Peirce’s discussion of force also has ties to a labeled philosophical position. “Instrumentalism” is the view that theoretical concepts in science serve not to refer to an underlying reality but instead serve as tools, “instruments,” for organizing our knowledge of phenomena, of observed “effects.”

But it is Peirce’s discussion of the concept of reality in §IV that is the view most closely attached to him, and it have received considerable attention as a position that might be held without commitment to pragmatism generally. And, since it is closely tied to views of truth, which we will see to be tied to questions of meaning, it is important for us in that regard also.

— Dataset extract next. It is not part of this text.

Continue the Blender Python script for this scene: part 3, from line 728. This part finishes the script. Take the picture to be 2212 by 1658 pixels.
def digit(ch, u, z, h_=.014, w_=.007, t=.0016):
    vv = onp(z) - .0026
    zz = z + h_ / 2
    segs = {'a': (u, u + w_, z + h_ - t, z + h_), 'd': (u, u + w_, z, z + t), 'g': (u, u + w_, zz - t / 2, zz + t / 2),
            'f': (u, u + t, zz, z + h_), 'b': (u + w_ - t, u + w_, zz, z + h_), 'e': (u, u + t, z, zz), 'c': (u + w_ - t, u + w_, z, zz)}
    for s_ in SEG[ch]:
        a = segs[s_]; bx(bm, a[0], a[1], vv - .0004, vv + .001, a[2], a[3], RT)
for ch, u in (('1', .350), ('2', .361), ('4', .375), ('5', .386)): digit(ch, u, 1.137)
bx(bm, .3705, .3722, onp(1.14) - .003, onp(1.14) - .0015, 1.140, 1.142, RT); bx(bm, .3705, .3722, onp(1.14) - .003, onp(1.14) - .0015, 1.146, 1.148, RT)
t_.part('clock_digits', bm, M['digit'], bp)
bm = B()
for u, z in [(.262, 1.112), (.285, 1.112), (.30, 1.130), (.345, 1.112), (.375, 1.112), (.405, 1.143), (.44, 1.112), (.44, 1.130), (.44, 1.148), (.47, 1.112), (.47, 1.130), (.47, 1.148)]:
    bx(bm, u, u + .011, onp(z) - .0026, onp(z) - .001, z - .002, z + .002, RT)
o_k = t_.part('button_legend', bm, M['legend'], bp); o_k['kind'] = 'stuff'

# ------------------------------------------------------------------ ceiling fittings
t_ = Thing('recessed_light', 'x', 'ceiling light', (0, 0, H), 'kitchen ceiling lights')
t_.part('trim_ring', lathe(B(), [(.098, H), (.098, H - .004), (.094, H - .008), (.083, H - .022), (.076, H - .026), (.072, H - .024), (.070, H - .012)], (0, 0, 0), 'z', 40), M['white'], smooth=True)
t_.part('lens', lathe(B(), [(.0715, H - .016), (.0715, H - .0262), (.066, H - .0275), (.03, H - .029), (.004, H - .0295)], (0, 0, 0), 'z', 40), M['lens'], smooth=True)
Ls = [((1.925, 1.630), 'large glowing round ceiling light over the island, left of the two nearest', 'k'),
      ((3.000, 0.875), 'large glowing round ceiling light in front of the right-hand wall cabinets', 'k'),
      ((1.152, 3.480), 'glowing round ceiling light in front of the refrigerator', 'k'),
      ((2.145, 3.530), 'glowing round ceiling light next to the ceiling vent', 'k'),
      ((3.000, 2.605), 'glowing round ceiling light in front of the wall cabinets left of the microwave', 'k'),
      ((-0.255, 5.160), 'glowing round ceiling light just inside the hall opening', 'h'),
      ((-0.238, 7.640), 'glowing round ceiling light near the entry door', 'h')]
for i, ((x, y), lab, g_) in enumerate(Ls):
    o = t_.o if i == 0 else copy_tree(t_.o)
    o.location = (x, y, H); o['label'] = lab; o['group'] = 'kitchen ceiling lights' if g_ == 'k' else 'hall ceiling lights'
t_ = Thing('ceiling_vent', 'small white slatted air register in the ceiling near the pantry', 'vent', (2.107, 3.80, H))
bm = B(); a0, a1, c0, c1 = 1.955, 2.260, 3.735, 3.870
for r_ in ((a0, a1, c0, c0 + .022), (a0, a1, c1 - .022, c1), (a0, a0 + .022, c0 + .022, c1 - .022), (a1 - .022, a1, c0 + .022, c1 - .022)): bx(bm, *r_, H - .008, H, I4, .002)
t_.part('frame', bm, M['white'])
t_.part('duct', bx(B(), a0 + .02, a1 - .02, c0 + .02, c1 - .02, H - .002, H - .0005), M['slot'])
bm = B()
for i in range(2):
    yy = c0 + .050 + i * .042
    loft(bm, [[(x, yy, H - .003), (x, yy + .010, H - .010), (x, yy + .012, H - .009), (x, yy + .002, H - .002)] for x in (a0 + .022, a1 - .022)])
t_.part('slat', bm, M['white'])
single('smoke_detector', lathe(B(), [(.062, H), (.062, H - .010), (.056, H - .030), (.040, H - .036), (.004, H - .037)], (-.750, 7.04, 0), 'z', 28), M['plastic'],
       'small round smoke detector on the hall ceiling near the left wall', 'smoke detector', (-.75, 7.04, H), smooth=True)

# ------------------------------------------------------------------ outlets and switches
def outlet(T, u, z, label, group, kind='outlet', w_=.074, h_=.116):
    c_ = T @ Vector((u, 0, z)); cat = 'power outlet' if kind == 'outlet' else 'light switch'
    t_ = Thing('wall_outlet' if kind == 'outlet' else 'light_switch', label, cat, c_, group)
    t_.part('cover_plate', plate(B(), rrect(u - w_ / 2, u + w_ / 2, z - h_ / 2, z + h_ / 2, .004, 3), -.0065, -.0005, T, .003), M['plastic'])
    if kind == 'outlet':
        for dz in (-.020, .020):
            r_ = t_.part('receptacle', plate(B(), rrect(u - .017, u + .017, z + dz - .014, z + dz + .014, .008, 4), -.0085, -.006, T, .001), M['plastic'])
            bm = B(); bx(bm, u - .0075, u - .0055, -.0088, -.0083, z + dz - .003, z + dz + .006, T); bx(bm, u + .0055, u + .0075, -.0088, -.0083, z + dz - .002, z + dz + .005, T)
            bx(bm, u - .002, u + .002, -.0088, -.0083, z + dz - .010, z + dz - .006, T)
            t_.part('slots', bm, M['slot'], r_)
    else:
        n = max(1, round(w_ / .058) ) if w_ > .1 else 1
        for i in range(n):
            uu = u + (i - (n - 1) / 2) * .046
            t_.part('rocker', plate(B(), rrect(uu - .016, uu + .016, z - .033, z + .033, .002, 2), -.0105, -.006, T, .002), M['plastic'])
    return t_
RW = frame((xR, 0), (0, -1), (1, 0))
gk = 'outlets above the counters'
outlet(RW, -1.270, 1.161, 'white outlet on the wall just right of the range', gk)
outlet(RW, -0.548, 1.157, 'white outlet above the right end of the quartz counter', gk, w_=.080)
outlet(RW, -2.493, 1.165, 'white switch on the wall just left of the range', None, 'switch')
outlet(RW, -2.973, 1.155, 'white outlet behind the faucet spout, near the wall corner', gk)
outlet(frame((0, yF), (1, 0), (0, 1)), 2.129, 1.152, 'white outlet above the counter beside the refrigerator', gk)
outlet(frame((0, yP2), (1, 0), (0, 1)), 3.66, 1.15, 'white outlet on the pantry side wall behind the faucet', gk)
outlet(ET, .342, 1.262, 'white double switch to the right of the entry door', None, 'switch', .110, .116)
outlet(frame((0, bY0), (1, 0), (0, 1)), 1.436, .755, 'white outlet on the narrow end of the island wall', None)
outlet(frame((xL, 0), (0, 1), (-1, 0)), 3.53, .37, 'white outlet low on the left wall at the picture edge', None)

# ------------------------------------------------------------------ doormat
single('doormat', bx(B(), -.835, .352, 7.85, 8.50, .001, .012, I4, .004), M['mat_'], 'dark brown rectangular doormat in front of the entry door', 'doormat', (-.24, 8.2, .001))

As you think about Peirce’s conception of reality, think back to what he says about the example of the diamond, which he mentions again on p. 301 and which is often mentioned in discussing his ideas of reality. (It’s worth noting that Peirce later moderated what he wanted to say about cases like these, but it’s what he say here that makes clearest the special contribution of pragmatism to thinking about meaning.)